* Begin Data shown *

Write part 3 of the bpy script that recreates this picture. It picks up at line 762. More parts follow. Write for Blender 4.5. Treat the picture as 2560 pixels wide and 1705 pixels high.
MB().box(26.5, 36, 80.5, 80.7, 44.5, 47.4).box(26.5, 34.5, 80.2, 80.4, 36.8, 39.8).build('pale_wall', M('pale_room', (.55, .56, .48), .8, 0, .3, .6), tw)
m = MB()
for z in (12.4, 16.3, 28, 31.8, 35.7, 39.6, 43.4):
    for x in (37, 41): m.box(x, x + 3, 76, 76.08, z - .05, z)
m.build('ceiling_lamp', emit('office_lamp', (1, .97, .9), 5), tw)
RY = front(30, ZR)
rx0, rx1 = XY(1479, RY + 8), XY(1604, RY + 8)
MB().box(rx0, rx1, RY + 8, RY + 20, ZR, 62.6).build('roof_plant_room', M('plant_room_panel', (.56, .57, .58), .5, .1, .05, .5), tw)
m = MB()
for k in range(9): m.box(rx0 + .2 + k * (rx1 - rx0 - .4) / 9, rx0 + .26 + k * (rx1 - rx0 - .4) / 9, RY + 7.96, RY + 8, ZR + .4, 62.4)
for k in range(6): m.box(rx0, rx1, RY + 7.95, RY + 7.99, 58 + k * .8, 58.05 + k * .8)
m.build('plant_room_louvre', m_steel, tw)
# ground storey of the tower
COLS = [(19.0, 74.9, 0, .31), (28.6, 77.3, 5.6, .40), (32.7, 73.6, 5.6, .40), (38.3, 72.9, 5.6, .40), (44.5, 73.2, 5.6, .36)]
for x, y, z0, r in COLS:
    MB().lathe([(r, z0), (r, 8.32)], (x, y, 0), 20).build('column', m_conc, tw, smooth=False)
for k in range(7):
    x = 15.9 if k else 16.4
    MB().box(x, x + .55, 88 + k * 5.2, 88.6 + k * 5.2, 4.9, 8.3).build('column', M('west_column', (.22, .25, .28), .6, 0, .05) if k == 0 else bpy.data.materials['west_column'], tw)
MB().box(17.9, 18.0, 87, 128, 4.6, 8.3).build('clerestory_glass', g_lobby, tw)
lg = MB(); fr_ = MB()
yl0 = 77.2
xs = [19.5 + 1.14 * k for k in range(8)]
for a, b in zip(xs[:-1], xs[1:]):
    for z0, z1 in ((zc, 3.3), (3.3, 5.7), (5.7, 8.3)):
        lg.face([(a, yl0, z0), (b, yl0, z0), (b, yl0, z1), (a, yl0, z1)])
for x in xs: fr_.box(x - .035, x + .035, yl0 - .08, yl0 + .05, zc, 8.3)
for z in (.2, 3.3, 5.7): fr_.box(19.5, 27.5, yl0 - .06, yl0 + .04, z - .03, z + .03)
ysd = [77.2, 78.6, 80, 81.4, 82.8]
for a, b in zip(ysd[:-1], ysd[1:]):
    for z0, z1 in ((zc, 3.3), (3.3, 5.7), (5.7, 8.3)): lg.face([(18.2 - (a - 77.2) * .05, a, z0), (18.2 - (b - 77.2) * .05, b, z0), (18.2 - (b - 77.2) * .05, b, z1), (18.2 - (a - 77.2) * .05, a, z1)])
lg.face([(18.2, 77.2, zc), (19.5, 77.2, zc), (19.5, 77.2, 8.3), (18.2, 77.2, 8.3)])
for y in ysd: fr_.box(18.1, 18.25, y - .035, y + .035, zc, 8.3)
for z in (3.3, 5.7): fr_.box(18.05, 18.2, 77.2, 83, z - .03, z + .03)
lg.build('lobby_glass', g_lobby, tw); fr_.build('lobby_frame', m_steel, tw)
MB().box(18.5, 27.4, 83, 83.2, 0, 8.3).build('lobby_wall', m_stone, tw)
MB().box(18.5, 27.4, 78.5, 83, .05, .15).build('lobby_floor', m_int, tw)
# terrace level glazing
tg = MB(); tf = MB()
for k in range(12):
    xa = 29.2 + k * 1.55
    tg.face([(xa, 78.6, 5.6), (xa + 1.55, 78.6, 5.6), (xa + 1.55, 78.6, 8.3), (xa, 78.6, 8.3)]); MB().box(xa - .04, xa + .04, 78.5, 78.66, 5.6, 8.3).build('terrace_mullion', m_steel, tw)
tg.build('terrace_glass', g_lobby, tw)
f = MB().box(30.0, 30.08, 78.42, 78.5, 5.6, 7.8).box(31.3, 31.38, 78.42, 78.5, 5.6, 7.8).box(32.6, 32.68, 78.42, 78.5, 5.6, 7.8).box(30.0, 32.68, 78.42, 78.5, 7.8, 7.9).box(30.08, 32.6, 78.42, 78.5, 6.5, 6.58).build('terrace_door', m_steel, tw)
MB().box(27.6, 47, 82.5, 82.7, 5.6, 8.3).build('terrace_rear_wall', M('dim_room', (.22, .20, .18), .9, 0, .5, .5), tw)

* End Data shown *

Reproduce every line above without error.

→ **Reply**
Write part 3 of the bpy script that recreates this picture. It picks up at line 762. More parts follow. Write for Blender 4.5. Treat the picture as 2560 pixels wide and 1705 pixels high.
MB().box(26.5, 36, 80.5, 80.7, 44.5, 47.4).box(26.5, 34.5, 80.2, 80.4, 36.8, 39.8).build('pale_wall', M('pale_room', (.55, .56, .48), .8, 0, .3, .6), tw)
m = MB()
for z in (12.4, 16.3, 28, 31.8, 35.7, 39.6, 43.4):
    for x in (37, 41): m.box(x, x + 3, 76, 76.08, z - .05, z)
m.build('ceiling_lamp', emit('office_lamp', (1, .97, .9), 5), tw)
RY = front(30, ZR)
rx0, rx1 = XY(1479, RY + 8), XY(1604, RY + 8)
MB().box(rx0, rx1, RY + 8, RY + 20, ZR, 62.6).build('roof_plant_room', M('plant_room_panel', (.56, .57, .58), .5, .1, .05, .5), tw)
m = MB()
for k in range(9): m.box(rx0 + .2 + k * (rx1 - rx0 - .4) / 9, rx0 + .26 + k * (rx1 - rx0 - .4) / 9, RY + 7.96, RY + 8, ZR + .4, 62.4)
for k in range(6): m.box(rx0, rx1, RY + 7.95, RY + 7.99, 58 + k * .8, 58.05 + k * .8)
m.build('plant_room_louvre', m_steel, tw)
# ground storey of the tower
COLS = [(19.0, 74.9, 0, .31), (28.6, 77.3, 5.6, .40), (32.7, 73.6, 5.6, .40), (38.3, 72.9, 5.6, .40), (44.5, 73.2, 5.6, .36)]
for x, y, z0, r in COLS:
    MB().lathe([(r, z0), (r, 8.32)], (x, y, 0), 20).build('column', m_conc, tw, smooth=False)
for k in range(7):
    x = 15.9 if k else 16.4
    MB().box(x, x + .55, 88 + k * 5.2, 88.6 + k * 5.2, 4.9, 8.3).build('column', M('west_column', (.22, .25, .28), .6, 0, .05) if k == 0 else bpy.data.materials['west_column'], tw)
MB().box(17.9, 18.0, 87, 128, 4.6, 8.3).build('clerestory_glass', g_lobby, tw)
lg = MB(); fr_ = MB()
yl0 = 77.2
xs = [19.5 + 1.14 * k for k in range(8)]
for a, b in zip(xs[:-1], xs[1:]):
    for z0, z1 in ((zc, 3.3), (3.3, 5.7), (5.7, 8.3)):
        lg.face([(a, yl0, z0), (b, yl0, z0), (b, yl0, z1), (a, yl0, z1)])
for x in xs: fr_.box(x - .035, x + .035, yl0 - .08, yl0 + .05, zc, 8.3)
for z in (.2, 3.3, 5.7): fr_.box(19.5, 27.5, yl0 - .06, yl0 + .04, z - .03, z + .03)
ysd = [77.2, 78.6, 80, 81.4, 82.8]
for a, b in zip(ysd[:-1], ysd[1:]):
    for z0, z1 in ((zc, 3.3), (3.3, 5.7), (5.7, 8.3)): lg.face([(18.2 - (a - 77.2) * .05, a, z0), (18.2 - (b - 77.2) * .05, b, z0), (18.2 - (b - 77.2) * .05, b, z1), (18.2 - (a - 77.2) * .05, a, z1)])
lg.face([(18.2, 77.2, zc), (19.5, 77.2, zc), (19.5, 77.2, 8.3), (18.2, 77.2, 8.3)])
for y in ysd: fr_.box(18.1, 18.25, y - .035, y + .035, zc, 8.3)
for z in (3.3, 5.7): fr_.box(18.05, 18.2, 77.2, 83, z - .03, z + .03)
lg.build('lobby_glass', g_lobby, tw); fr_.build('lobby_frame', m_steel, tw)
MB().box(18.5, 27.4, 83, 83.2, 0, 8.3).build('lobby_wall', m_stone, tw)
MB().box(18.5, 27.4, 78.5, 83, .05, .15).build('lobby_floor', m_int, tw)
# terrace level glazing
tg = MB(); tf = MB()
for k in range(12):
    xa = 29.2 + k * 1.55
    tg.face([(xa, 78.6, 5.6), (xa + 1.55, 78.6, 5.6), (xa + 1.55, 78.6, 8.3), (xa, 78.6, 8.3)]); MB().box(xa - .04, xa + .04, 78.5, 78.66, 5.6, 8.3).build('terrace_mullion', m_steel, tw)
tg.build('terrace_glass', g_lobby, tw)
f = MB().box(30.0, 30.08, 78.42, 78.5, 5.6, 7.8).box(31.3, 31.38, 78.42, 78.5, 5.6, 7.8).box(32.6, 32.68, 78.42, 78.5, 5.6, 7.8).box(30.0, 32.68, 78.42, 78.5, 7.8, 7.9).box(30.08, 32.6, 78.42, 78.5, 6.5, 6.58).build('terrace_door', m_steel, tw)
MB().box(27.6, 47, 82.5, 82.7, 5.6, 8.3).build('terrace_rear_wall', M('dim_room', (.22, .20, .18), .9, 0, .5, .5), tw)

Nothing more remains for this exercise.